▶ Problem to solve:
Begin with the line that contains "Continue the Blender Python script for this scene: part 3, from" and continue down through the line that contains "block(-.78, -.18, 2.70, [('Französisches"; reproduce those lines exactly and only those.

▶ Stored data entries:
———

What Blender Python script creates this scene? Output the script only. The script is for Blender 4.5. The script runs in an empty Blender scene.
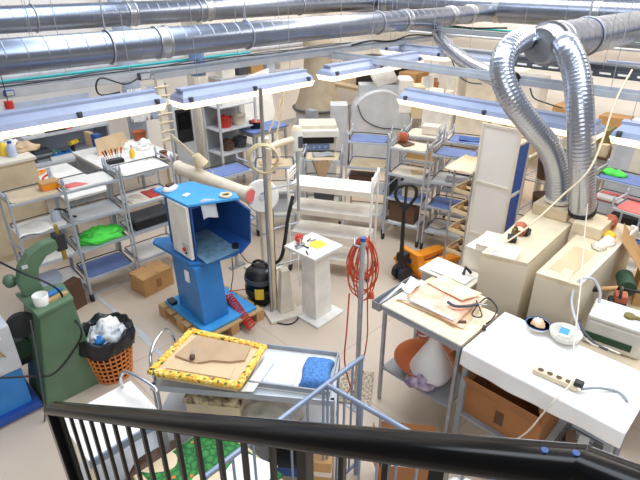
import bpy, bmesh, math, random
from mathutils import Vector as V, Matrix, noise
R = math.radians
sc = bpy.context.scene
col = sc.collection
# ------------------------------------------------------------------ camera geometry
EYE, FPX, TILT = 3.0, 510.0, R(27.4)
CT, ST, Q = math.cos(TILT), math.sin(TILT), math.sqrt(.5)
def ray(px, py):
    r, u = px - 320.0, 240.0 - py
    f = FPX * CT + u * ST
    return V(((r + f) * Q, (f - r) * Q, u * CT - FPX * ST))
def at(px, py, z):
    """point of the room at height z seen at pixel (px, py)"""
    d = ray(px, py)
    return V((0, 0, EYE)) + d * ((z - EYE) / d.z)
def aty(px, py, y):
    d = ray(px, py); return V((0, 0, EYE)) + d * (y / d.y)
def atx(px, py, x):
    d = ray(px, py); return V((0, 0, EYE)) + d * (x / d.x)
def atf(px, py, f):
    d = ray(px, py); return V((0, 0, EYE)) + d * (f / ((d.x + d.y) * Q))
def edge(a, b, z):
    p, q = at(a[0], a[1], z), at(b[0], b[1], z)
    return (p + q) / 2, math.atan2(q.y - p.y, q.x - p.x), (q - p).length
cam_d = bpy.data.cameras.new('camera'); cam = bpy.data.objects.new('camera', cam_d); col.objects.link(cam)
cam.location = (0, 0, EYE); cam.rotation_euler = (R(90) - TILT, 0, R(-45))
cam_d.sensor_width = 36; cam_d.lens = FPX / 640 * 36; cam_d.clip_start = .02; cam_d.clip_end = 100
sc.camera = cam
# ------------------------------------------------------------------ materials
def lin(c):
    return tuple((x / 255 / 12.92 if x / 255 <= .04045 else ((x / 255 + .055) / 1.055) ** 2.4) for x in c) + (1,)
MATS = {}
def mat(name, c, rough=.5, metal=0., var=.08, scale=6., c2=None, bump=0., emit=0., alpha=1.):
    m = bpy.data.materials.new(name); m.use_nodes = True
    nt = m.node_tree; b = nt.nodes['Principled BSDF']
    b.inputs['Roughness'].default_value = rough; b.inputs['Specular IOR Level'].default_value = .2 if name == 'blackgloss' else .5; b.inputs['Metallic'].default_value = metal
    tc = nt.nodes.new('ShaderNodeTexCoord'); n = nt.nodes.new('ShaderNodeTexNoise')
    n.inputs['Scale'].default_value = scale; n.inputs['Detail'].default_value = 4
    nt.links.new(tc.outputs['Object'], n.inputs['Vector'])
    rp = nt.nodes.new('ShaderNodeValToRGB')
    a = lin(c)
    if c2 is None:
        lo = tuple(x * (1 - var) for x in a[:3]) + (1,); hi = tuple(min(1, x * (1 + var)) for x in a[:3]) + (1,)
    else:
        lo, hi = a, lin(c2)
    rp.color_ramp.elements[0].position = .35; rp.color_ramp.elements[1].position = .65
    rp.color_ramp.elements[0].color = lo; rp.color_ramp.elements[1].color = hi
    nt.links.new(n.outputs['Fac'], rp.inputs['Fac']); nt.links.new(rp.outputs['Color'], b.inputs['Base Color'])
    if bump:
        bp = nt.nodes.new('ShaderNodeBump'); bp.inputs['Strength'].default_value = bump; bp.inputs['Distance'].default_value = .01
        nt.links.new(n.outputs['Fac'], bp.inputs['Height']); nt.links.new(bp.outputs['Normal'], b.inputs['Normal'])
    if emit:
        b.inputs['Emission Color'].default_value = a; b.inputs['Emission Strength'].default_value = emit
    if alpha < 1: b.inputs['Alpha'].default_value = alpha
    MATS[name] = m
    return m
for a in [
    ('white', (236, 232, 224), .45), ('paper', (244, 241, 233), .7), ('offwhite', (226, 216, 198), .5),
    ('cream', (222, 205, 172), .5), ('beige', (205, 186, 154), .6), ('tan', (204, 176, 138), .8), ('grey', (150, 154, 158), .5),
    ('palegrey', (196, 198, 200), .5), ('darkgrey', (74, 78, 84), .55), ('black', (24, 24, 26), .45), ('blackgloss', (5, 5, 6), .16),
    ('blue', (44, 122, 190), .4), ('skyblue', (66, 158, 222), .45), ('navy', (34, 80, 146), .5), ('royal', (38, 76, 158), .5),
    ('tray_blue', (104, 126, 178), .6), ('steelblue', (122, 146, 188), .5), ('lampblue', (150, 160, 186), .4), ('green', (92, 120, 92), .45), ('wicker', (218, 132, 66), .6),
    ('darkgreen', (36, 70, 48), .5), ('lime', (96, 240, 92), .85), ('orange', (238, 146, 30), .45), ('rope', (204, 84, 52), .5),
    ('red', (204, 52, 40), .5), ('pink', (226, 112, 106), .6), ('yellow', (244, 206, 62), .5), ('brown', (92, 66, 48), .6),
    ('card', (196, 152, 100), .8), ('carddark', (166, 112, 66), .8), ('wood', (196, 160, 108), .6), ('palewood', (226, 204, 164), .6),
    ('terracotta', (178, 98, 52), .6), ('teal', (36, 160, 158), .45), ('rubber', (40, 40, 42), .7), ('fabric', (172, 156, 132), .95),
    ('towel', (84, 134, 196), .95, 0, .28, 70, None, .8), ('offblue', (186, 196, 214), .5), ('pipe', (238, 226, 204), .4), ('cablebeige', (214, 196, 156), .5),
    ('copper', (190, 104, 70), .5), ('plastic', (222, 218, 206), .3), ('leather', (184, 154, 120), .75), ('oval', (120, 96, 50), .8),
]:
    mat(*a)
mat('steel', (176, 180, 186), .28, 1); mat('chrome', (200, 204, 210), .15, 1); mat('galv', (176, 180, 186), .42, .6, .1, 20)
mat('duct', (138, 146, 162), .28, .95, .08, 3); mat('hose', (184, 190, 202), .27, .95, .04)
mat('railgrey', (136, 148, 168), .4, .3); mat('trolleygrey', (184, 190, 198), .4, .25)
mat('wall', (246, 240, 232), .85, 0, .02, 2); mat('glow', (255, 234, 190), .5, 0, 0, 1, None, 0, 1.35)
mat('frosted', (246, 240, 232), .35, 0, .03, 2, None, 0, 0, .86); mat('plasticwrap', (186, 180, 164), .3, 0, .15, 14, (214, 208, 194), .4)
mat('terrazzo', (228, 204, 160), .6, 0, .1, 30, (242, 226, 196)); mat('hide', (236, 200, 152), .75, 0, 0, 6, (246, 228, 200)); mat('pinkpaper', (236, 170, 136), .75, 0, 0, 7, (244, 216, 190)); mat('clutterwood', (150, 110, 70), .7, 0, .2, 40, (206, 166, 120))
mat('green_print', (24, 104, 52), .8, 0, 0, 9, (92, 178, 84)); mat('patchwork', (240, 188, 40), .6, 0, 0, 60, (250, 222, 110))
mat('dusty', (96, 128, 150), .8, 0, .25, 12); mat('cabinet', (230, 218, 192), .5, 0, .04, 3); mat('sheetwhite', (226, 230, 238), .7)
mat('darkprint', (70, 52, 36), .7, 0, 0, 28, (226, 204, 160))
mat('brass', (190, 160, 80), .35, .8); mat('white_cloth', (242, 240, 236), .9, 0, .03, 5, None, .2)
mat('trash', (232, 230, 224), .6, 0, .15, 12, (200, 206, 214), .5); mat('vinyl', (30, 30, 32), .3, 0, .3, 20, None, .5)
mat('cardsheet', (214, 186, 146), .8, 0, .05, 4)
mat('pattern', (224, 170, 120), .7, 0, 0, 5, (240, 222, 184)); mat('purple_print', (210, 200, 210), .8, 0, 0, 14, (110, 84, 130))
mat('olive', (128, 116, 62), .6); mat('perf', (120, 104, 84), .6, 0, .2, 60, (210, 196, 172))

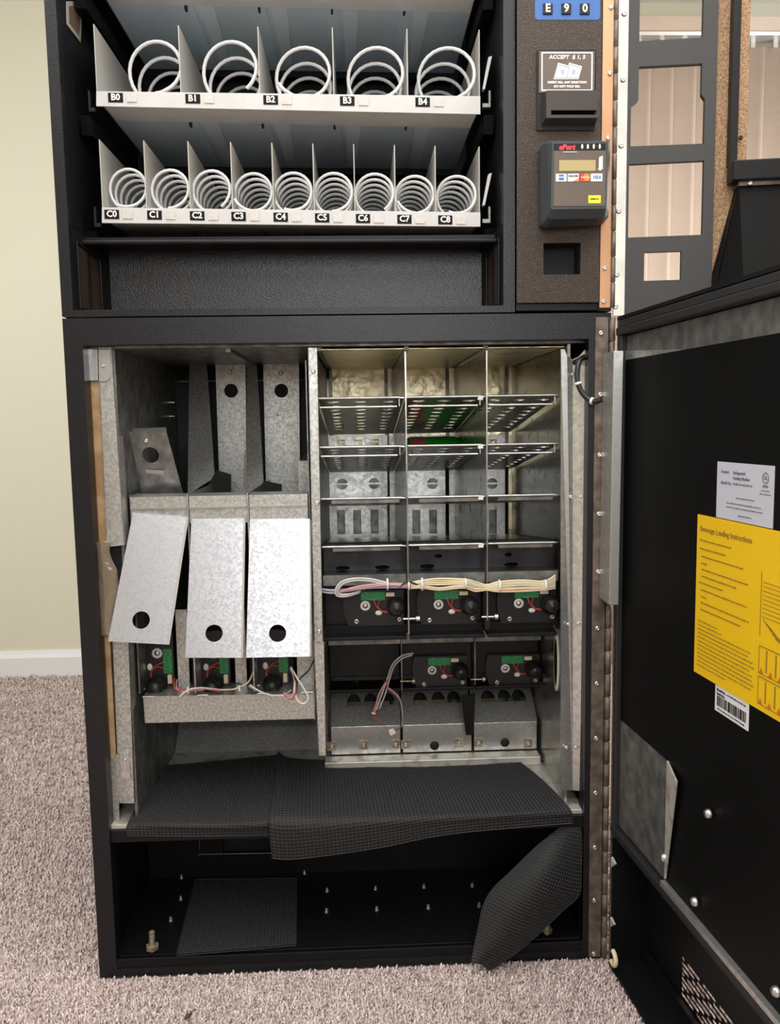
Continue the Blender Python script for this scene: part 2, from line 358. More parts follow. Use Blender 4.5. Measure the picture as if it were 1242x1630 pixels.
# left edge of the opening: foam, angle pieces and tape
pquad('foam_strip', 'foam_tan', dc, [(137, 605), (160, 605), (172, 880), (151, 880)], .034, .02)
pquad('foam_strip', 'foam_tan', dc, [(155, 960), (172, 960), (186, 1225), (170, 1225)], .034, .02)
def angle(name, px, Y, mt, lip=.03):
    q = [P(x, y, Y) for x, y in px]; b = MB().slab(q, (0, .002, 0)); b.slab([q[1], q[2], q[2]+Vector((0, lip, 0)), q[1]+Vector((0, lip, 0))], (-.002, 0, 0))
    return b.build(name, mt, dc, .0006)
angle('corner_angle', [(156, 552), (178, 552), (199, 868), (170, 871)], .028, 'galvanized_mottled')
angle('corner_angle', [(178, 1000), (205, 1000), (215, 1279), (190, 1279)], .028, 'galvanized_mottled')
pquad('corner_clip', 'galvanized', dc, [(134, 555), (155, 555), (156, 606), (136, 606)], .027, .002, .0006)
pquad('corner_clip', 'galvanized', dc, [(156, 556), (174, 556), (175, 601), (170, 607), (157, 607)], .025, .002, .0006)
pquad('corner_clip', 'galvanized_mottled', dc, [(171, 1218), (188, 1198), (190, 1310), (174, 1312)], .027, .002, .0006)
pquad('corner_clip', 'galvanized', dc, [(190, 1198), (205, 1198), (208, 1240), (192, 1240)], .0255, .002, .0006)
screw(dc, P(164, 582, .024), .003); screw(dc, P(199, 1210, .024), .003)
tp = MB()
rings = []
for k, (xc, y, wd) in enumerate([(163, 862, 12), (164, 880, 10), (166, 893, 13), (171, 910, 17), (172, 935, 18), (171, 960, 17), (170, 985, 14), (171, 1010, 13)]):
    c = P(xc, y, .022); r_ = wd*.00104; ring = []
    for i in range(14):
        a = 2*math.pi*i/14; f = 1+.16*math.sin(5*a+k*1.7)*(1 if 1 < k < 6 else .6); ring.append(c+Vector((math.cos(a)*r_*f, math.sin(a)*.007*f, .002*math.sin(3*a+k))))
    rings.append(ring)
tp.loft(rings, True, True); o = tp.build('clear_tape', 'tape_clear', dc); o['label'] = 'crumpled clear tape on the left edge'
pquad('black_gap', 'black_dull', dc, [(176, 872), (205, 868), (208, 1005), (178, 1005)], .05, .004)
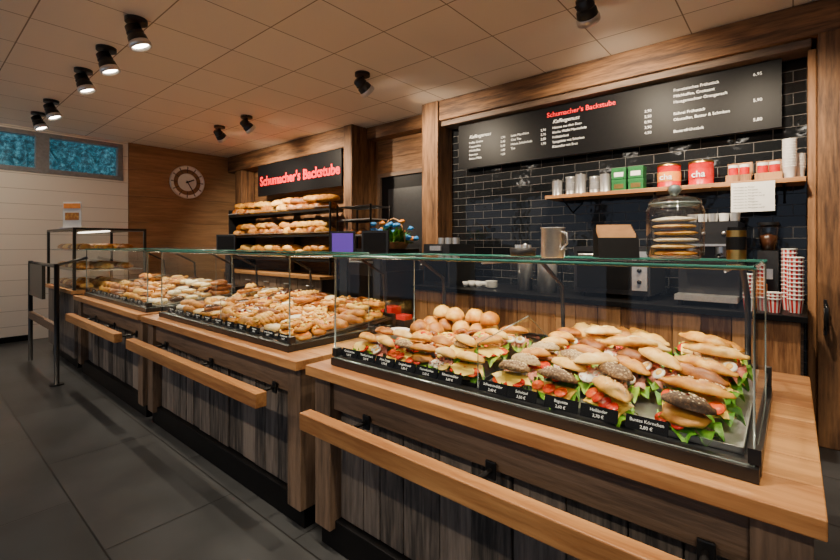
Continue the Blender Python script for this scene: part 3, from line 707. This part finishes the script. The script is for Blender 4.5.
block(-.78, -.18, 2.70, [('Französisches Frühstück', '6,95'), ('Milchkaffee, Croissant', ''), ('Hausgemachter Orangensaft', ''), ('', ''), ('Rührei Frühstück', '5,90'), ('Obstteller, Butter & Schinken', ''), ('', ''), ('Bauernfrühstück', '5,80')], .033, .050)

# ------------------------------------------------------------ bread niche
b = MB(); b.box(-7.25, -4.96, 4.10, 4.135, 2.24, 2.78, M_blackm); o = b.fin('bakery_sign')
text("Schumacher's Backstube", (-6.08, 4.097, 2.42), .222, M_redtxt, o, align='CENTER', bold=.007, ext=.004)
b = MB(); x0, x1 = -7.92, -4.98
for z in (1.17, 1.54, 1.91):
    b.box(x0, x1, 3.90, 4.35, z - .03, z, M_black); b.sweep([(x0, 3.89, z + .03), (x1, 3.89, z + .03)], .006, M_steel, 6)
for x in (x0, -6.45, x1):
    b.box(x - .012, x + .012, 4.30, 4.42, .96, 2.2, M_black)
b.box(x0 - .008, x0 + .008, 3.9, 4.3, .96, 2.02, M_black); b.box(x1 - .008, x1 + .008, 3.9, 3.93, .96, 2.0, M_black)
b.fin('bread_shelf')
b = MB()
for s, z in enumerate((1.17, 1.54, 1.91)):
    x = x0 + .18
    while x < x1 - .16:
        mt = R.choice([C_gold, C_brown, C_brown])
        a0 = R.choice([50, 20, 75]) + U(-12, 12)
        loaf(b, T((x, 4.08, z + .003)) @ RZ(a0), U(.16, .20), U(.07, .09), U(.08, .11), mt, R.choice([2, 3, 4]))
        if R.random() < .8: loaf(b, T((x + .07, 4.05, z + .11)) @ RZ(30 + U(-25, 25)) @ RY(U(-10, 10)), U(.15, .19), .072, .08, R.choice([C_gold, C_brown, C_gold]))
        x += .175
b.fin('bread_loaf_display')
b = MB(); b.box(-7.9, -5.0, 3.75, 4.42, .90, .94, M_top)
for i in range(5): b.box(-7.88 + i * .576, -7.32 + i * .576, 3.79, 3.81, .1, .895, M_frameZ); b.sweep([(-7.65 + i * .576, 3.775, .8), (-7.5 + i * .576, 3.775, .8)], .008, M_steel, 6)
b.box(-7.88, -5.02, 3.81, 4.40, 0, .895, M_plastic); b.fin('sideboard_cabinet')
b = MB(); b.box(-3.95, -3.30, 3.35, 3.95, 0.06, 1.10, M_plastic); b.box(-3.93, -3.32, 3.35, 3.9, 1.10, 1.345, M_plastic)
b.box(-3.88, -3.37, 3.338, 3.35, .3, 1.05, M_blackm); b.sweep([(-3.85, 3.31, 1.2), (-3.4, 3.31, 1.2)], .012, M_steel, 8); b.box(-3.86, -3.84, 3.3, 3.35, 1.19, 1.21, M_steel); b.box(-3.41, -3.39, 3.3, 3.35, 1.19, 1.21, M_steel)
for x in (-3.9, -3.35):
    for y in (3.4, 3.9): b.cyl(x, y, 0, .06, .03, M_black, 10)
b.fin('bread_slicer')
b = MB(); Mx = T((-3.40, 3.55, 1.347)) @ SC(1.35)
b.lathe([(0, 0), (.10, 0), (.13, .05), (.135, .055), (.12, .055), (.09, .01), (0, .01)], M_kraft, Mx)
b.sweep([(.13 * math.cos(a / 8 * math.pi), 0, .05 + .20 * math.sin(a / 8 * math.pi)) for a in range(9)], .006, M_kraft, 6, Mx)
M_leaf = crust('house_plant_leaf', (0.16, 0.45, 0.05), (0.06, 0.26, 0.03), (0.02, 0.11, 0.015)); M_blue = plain('blue_petals', (0.04, 0.30, 0.80), .5)
for i in range(110):
    a = U(0, 6.28); el = U(.1, 1.3); L = U(.10, .20); dx = Vector((math.cos(a) * math.cos(el), math.sin(a) * math.cos(el), math.sin(el))); up = Vector((-math.sin(a), math.cos(a), 0)) * .022
    p = Vector((math.cos(a) * .04, math.sin(a) * .04, .04)); q = p + dx * L
    b.add([p, p + dx * L * .6 + up, q + Vector((0, 0, -.02)), p + dx * L * .6 - up], [(0, 1, 2, 3)], M_leaf, False, Mx)
    if i % 6 == 0: blob(b, Mx @ T(q), .026, .026, .020, R.choice([M_blue, M_blue, M_orange]), .8, 8, 6, .3)
b.fin('flower_basket')
b = MB(); xa, xb = -4.62, -3.98
for x in (xa, xb):
    for y in (3.75, 4.1): b.sweep([(x, y, 0), (x, y, 1.90)], .014, M_black, 8)
for z in (.4, .8, 1.2, 1.5, 1.70, 1.88):
    for y in (3.75, 4.1): b.sweep([(xa, y, z), (xb, y, z)], .012, M_black, 6)
    for i in range(9): x = xa + (xb - xa) * i / 8; b.sweep([(x, 3.75, z), (x, 4.1, z)], .005, M_black, 4)
for z in (1.21, 1.51, 1.71):
    b.box(xa + .03, xb - .03, 3.78, 4.07, z, z + .012, M_steel)
for z in (1.222, 1.522):
    for i in range(3): blob(b, T((xa + .12 + i * .18, 3.92, z)), .08, .06, .05, C_brown, .4)
b.fin('wire_rack')
def till(x, y, ang, scr, w=.24, name='cash_register_screen'):
    b = MB(); Mx = T((x, y, .842)) @ RZ(ang)
    b.box(-.16, .16, -.15, .17, 0, .10, M_plastic, Mx); b.box(-.03, .03, 0, .04, .10, .5, M_black, Mx)
    b.box(-w / 2, w / 2, -.03, -.005, .46, .66, M_black, Mx); b.box(-w / 2 + .016, w / 2 - .016, -.032, -.0299, .48, .643, scr, Mx)
    b.box(-.12, .12, -.14, -.02, .10, .13, M_grey, Mx)
    b.fin(name, bevel=.003)
till(-2.76, 2.30, 40, M_screen, .20); till(-2.40, 2.32, 20, M_blackm, .22); till(-4.7, 2.3, 25, M_blackm)
b = MB(); b.box(-2.02, -1.93, 2.12, 2.24, .842, .90, M_plastic); b.box(-2.015, -1.935, 2.13, 2.20, .90, .93, M_red); b.fin('card_terminal')
b = MB(); b.box(-2.17, -2.07, 2.14, 2.24, .842, .97, M_red); b.box(-2.16, -2.08, 2.134, 2.14, .86, .93, M_white); b.box(-2.14, -2.10, 2.185, 2.195, .9705, .974, M_black); b.fin('donation_box')

# ------------------------------------------------------------ far self-service case, barrier
b = MB(); x0, x1, y0, y1 = -7.45, -6.12, 1.25, 1.95
b.box(x0, x1, y0, y1, .12, .84, M_plank); b.box(x0 - .02, x1 + .02, y0 - .03, y1 + .02, .84, .88, M_top); b.box(x0 + .04, x1 - .04, y0 + .04, y1 - .02, 0, .12, M_blackm)
for x in (x0, x1):
    for y in (y0, y1): b.box(x - .014, x + .014, y - .014, y + .014, .88, 1.56, M_black)
b.box(x0 - .014, x1 + .014, y0 - .014, y1 + .014, 1.56, 1.585, M_black)
pane(b, (x0, y0, .89), (x1, y0, .89), (x1, y0, 1.55), (x0, y0, 1.55)); pane(b, (x1, y0, .89), (x1, y1, .89), (x1, y1, 1.55), (x1, y0, 1.55))
for z in (1.09, 1.32):
    b.box(x0 + .02, x1 - .02, y0 + .02, y1 - .02, z, z + .012, M_alu)
for z in (.885, 1.105, 1.335):
    for i in range(9):
        for j in range(3): blob(b, T((x0 + .12 + i * .137, y0 + .14 + j * .2, z)) @ RZ(U(-30, 30)), .062, .07, .05, R.choice([C_gold, C_pale, C_brown]), .4)
b.box(x0 + .05, x1 - .05, 1.55, 1.60, 1.545, 1.559, M_added_led)  # glowing strip added under the top, as in the counter cases
b.fin('self_service_display_case')
b = MB(); Mx = T((-6.6, 1.33, 1.587)) @ RZ(35)
b.box(-.12, .12, -.005, .005, .01, .32, M_white, Mx); b.box(-.11, .11, -.007, -.005, .24, .30, M_orange, Mx); b.box(-.13, .13, -.04, .04, 0, .012, M_alu, Mx)
b.box(-.09, .09, -.0065, -.005, .10, .19, C_gold, Mx); b.fin('leaflet_stand')
b = MB()
b.sweep([(-5.58, 1.0, 0.01), (-5.58, 1.0, 1.20)], .022, M_black, 12); b.cyl(-5.58, 1.0, 0, .012, .06, M_black)
b.sweep([(-5.58, 1.0, 1.19), (-5.62, 1.20, 1.24), (-5.60, 1.255, 1.26)], .014, M_black, 8)
b.sweep([(-5.58, 1.0, 1.18), (-6.95, 1.0, 1.18)], .018, M_black, 8); b.box(-6.95, -6.2, .985, 1.015, .80, 1.17, M_plastic)
b.sweep([(-6.95, 1.0, 0.01), (-6.95, 1.0, 1.20)], .022, M_black, 12); b.box(-6.95, -5.58, .98, 1.02, .52, .60, M_frame)
b.fin('queue_barrier')
b = MB(); Mx = T((FX + .025, 3.39, 2.53)) @ RY(90)
b.lathe([(.235, .01), (.235, .02), (.29, .02), (.29, .01)], M_white, Mx, 48, False); b.lathe([(.285, 0), (.285, .035), (.30, .035), (.30, 0)], M_steel, Mx, 48); b.lathe([(.15, 0), (.15, .02), (.16, .02), (.16, 0)], M_white, Mx, 48)
b.lathe([(0, .008), (.15, .008)], M_white, Mx, 40, False); b.lathe([(.16, .005), (.24, .005)], M_veneer, Mx, 40, False)
for i in range(12): b.box(-.004, .004, .17, .285, .02, .024, M_black, Mx @ RZ(i * 30)); b.box(.008, .014, .24, .28, .02, .024, M_black, Mx @ RZ(i * 30))
b.box(-.008, .008, -.03, .20, .026, .03, M_black, Mx @ RZ(-60)); b.box(-.011, .011, -.03, .13, .022, .026, M_black, Mx @ RZ(25)); b.lathe([(0, .034), (.018, .034), (.018, .01)], M_black, Mx, 16)
b.fin('wall_clock')
b = MB(); b.box(.16, .175, 4.06, 4.10, .78, 1.02, M_black); b.sweep([(.17, 4.06, .98), (.17, 4.0, .97), (.17, 4.0, .84), (.17, 4.06, .82)], .012, M_black, 8); b.fin('towel_hook')

# ------------------------------------------------------------ world, camera
w = bpy.data.worlds.new('World'); bpy.context.scene.world = w; w.use_nodes = True
bg = w.node_tree.nodes['Background']; bg.inputs[0].default_value = (0.70, 0.80, 1.0, 1); bg.inputs[1].default_value = 0.55
cd = bpy.data.cameras.new('camera'); cam = bpy.data.objects.new('camera', cd); bpy.context.scene.collection.objects.link(cam)
cd.sensor_width = 36; cd.lens = 36 * 440 / 840; cd.shift_y = -36 / 840; cd.clip_start = .02
cam.location = (0, 0, 1.4); cam.rotation_euler = (math.radians(90), 0, math.atan2(0.647, 0.763))
bpy.context.scene.camera = cam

———

▶ Problem solution:
Continue the Blender Python script for this scene: part 3, from line 707. This part finishes the script. The script is for Blender 4.5.
block(-.78, -.18, 2.70, [('Französisches Frühstück', '6,95'), ('Milchkaffee, Croissant', ''), ('Hausgemachter Orangensaft', ''), ('', ''), ('Rührei Frühstück', '5,90'), ('Obstteller, Butter & Schinken', ''), ('', ''), ('Bauernfrühstück', '5,80')], .033, .050)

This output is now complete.